Lawmakers and industry officials said they planned to continue pressing to modify the cryptocurrency provision.

“I do think there’s enough concern that if we don’t get a fix now, we can fix it at a later time,” said Sen. Bill Cassidy (R., La.), a member of the bipartisan group of 10 senators that crafted the infrastructure bill. “I’d like to see a change.”

The infrastructure bill moves next to the House, where Democratic leaders will be reviewing its final language, according to a leadership aide. However, House Speaker Nancy Pelosi (D., Calif.) has said she won’t bring it to the floor until the Senate passes a sweeping $3.5 trillion budget package that won’t be ready for weeks. Another possibility is that the change is made on a separate piece of legislation, another aide said.

Ms. Smith said the industry hopes to convince House lawmakers to narrow the types of entities that could be considered brokers under the law.

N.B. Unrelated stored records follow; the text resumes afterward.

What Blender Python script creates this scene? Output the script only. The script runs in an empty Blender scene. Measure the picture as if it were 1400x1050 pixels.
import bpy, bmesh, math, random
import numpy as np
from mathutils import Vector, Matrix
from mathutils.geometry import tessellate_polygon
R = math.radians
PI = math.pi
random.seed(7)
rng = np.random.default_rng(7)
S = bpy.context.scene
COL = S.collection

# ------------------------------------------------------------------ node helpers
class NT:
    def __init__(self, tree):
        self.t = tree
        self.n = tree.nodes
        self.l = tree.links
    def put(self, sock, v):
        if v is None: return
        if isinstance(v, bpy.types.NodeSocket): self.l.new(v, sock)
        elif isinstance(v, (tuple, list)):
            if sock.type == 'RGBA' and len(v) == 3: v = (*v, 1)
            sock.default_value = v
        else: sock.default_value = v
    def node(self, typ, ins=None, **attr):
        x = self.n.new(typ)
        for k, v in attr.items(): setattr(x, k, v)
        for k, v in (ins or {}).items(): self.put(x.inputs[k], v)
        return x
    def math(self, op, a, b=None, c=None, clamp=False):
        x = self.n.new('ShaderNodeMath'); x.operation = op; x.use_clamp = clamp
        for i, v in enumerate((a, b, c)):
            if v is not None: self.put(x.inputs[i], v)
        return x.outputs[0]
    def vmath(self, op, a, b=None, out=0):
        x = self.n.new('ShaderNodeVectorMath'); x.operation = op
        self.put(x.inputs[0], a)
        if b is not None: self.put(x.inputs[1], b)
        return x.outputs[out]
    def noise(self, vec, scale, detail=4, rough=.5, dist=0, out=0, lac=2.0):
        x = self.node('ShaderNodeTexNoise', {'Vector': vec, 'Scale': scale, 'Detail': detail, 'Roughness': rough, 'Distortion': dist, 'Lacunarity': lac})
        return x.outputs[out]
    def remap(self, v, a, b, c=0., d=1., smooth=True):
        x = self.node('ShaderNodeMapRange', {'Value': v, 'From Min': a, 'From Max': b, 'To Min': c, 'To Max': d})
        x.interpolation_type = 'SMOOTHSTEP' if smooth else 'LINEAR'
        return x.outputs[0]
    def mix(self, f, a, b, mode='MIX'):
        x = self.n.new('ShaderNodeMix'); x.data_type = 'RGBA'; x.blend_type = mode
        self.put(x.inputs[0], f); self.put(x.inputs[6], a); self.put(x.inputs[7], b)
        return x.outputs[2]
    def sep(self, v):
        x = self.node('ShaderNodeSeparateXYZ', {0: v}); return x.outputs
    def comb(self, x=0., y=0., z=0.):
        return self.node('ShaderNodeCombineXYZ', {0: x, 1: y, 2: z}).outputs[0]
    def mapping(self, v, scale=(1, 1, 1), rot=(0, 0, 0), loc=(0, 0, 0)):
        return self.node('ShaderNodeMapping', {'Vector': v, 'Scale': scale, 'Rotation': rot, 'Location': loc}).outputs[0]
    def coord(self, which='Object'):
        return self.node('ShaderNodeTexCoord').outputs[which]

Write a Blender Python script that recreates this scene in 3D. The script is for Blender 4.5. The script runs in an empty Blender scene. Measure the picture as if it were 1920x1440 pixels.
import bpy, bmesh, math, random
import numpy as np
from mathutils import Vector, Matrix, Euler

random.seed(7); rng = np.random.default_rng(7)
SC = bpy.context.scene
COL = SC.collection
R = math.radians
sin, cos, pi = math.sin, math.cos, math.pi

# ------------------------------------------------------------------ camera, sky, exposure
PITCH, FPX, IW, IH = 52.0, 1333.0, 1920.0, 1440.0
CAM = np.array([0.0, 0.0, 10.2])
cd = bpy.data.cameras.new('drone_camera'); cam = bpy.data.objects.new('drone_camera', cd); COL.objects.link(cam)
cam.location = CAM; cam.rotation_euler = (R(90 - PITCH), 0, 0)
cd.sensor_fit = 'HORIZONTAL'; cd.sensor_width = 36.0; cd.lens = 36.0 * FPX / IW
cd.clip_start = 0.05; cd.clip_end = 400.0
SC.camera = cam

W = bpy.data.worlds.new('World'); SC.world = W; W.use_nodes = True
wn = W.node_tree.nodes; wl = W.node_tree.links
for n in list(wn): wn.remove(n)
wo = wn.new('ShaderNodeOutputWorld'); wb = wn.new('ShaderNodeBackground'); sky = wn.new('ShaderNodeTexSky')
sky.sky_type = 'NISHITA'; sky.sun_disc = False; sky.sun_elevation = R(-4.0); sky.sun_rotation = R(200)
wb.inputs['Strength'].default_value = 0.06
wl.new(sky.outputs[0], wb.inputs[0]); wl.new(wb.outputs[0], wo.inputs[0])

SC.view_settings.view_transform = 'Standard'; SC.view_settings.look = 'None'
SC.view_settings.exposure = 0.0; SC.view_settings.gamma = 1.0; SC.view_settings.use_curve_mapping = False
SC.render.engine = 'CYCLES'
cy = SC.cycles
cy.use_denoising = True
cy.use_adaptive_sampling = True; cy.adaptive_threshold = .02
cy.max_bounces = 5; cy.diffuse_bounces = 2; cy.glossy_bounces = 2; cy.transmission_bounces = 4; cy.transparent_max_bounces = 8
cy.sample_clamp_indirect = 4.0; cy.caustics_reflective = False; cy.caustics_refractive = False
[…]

If House members don’t change the bill’s language, the industry would try to convince the Treasury Department and IRS to impose those limits when they write regulations to implement the law, she said.

Sen. Mark Warner (D., Va.) said Tuesday that he was talking to Sen. Pat Toomey (R., Pa.), both of whom helped craft the compromise amendment, and others to figure out their next steps.

Sen. Mark Warner (D., Va.) helped craft the compromise amendment.

Photo: Rod Lamkey - Cnp/Zuma Press

Washington policy makers are beginning to more closely scrutinize an expanded cryptocurrency universe that is pushing into Wall Street activities without the investor and consumer protections that apply to traditional securities and financial services.

While securities brokers such as Charles Schwab Corp. and TD Ameritrade long have been required to report clients’ proceeds from stock and other transactions to the IRS, the Treasury Department has yet to require similar reporting from crypto exchanges. Coinbase Global Inc., for instance, tells its U.S. customers to review each of their crypto transactions and calculate gains and losses themselves.

The Treasury already has the legal authority to require crypto exchanges to report information to the IRS and was planning to roll out such requirements in coming years. Rather than granting Treasury new authority, the crypto provision in the infrastructure bill would allow the projected revenue from heightened crypto tax compliance to help pay for increased infrastructure spending.

Separately, a panel of top regulators met last month to discuss stablecoins—digital currencies pegged to national currencies such as the U.S. dollar—that have exploded over the past year as cryptocurrency trading has taken off. A key source of liquidity for cryptocurrency exchanges, the three largest stablecoins—tether, USD Coin and Binance USD—are about $100 billion in value, up from about $11 billion a year ago.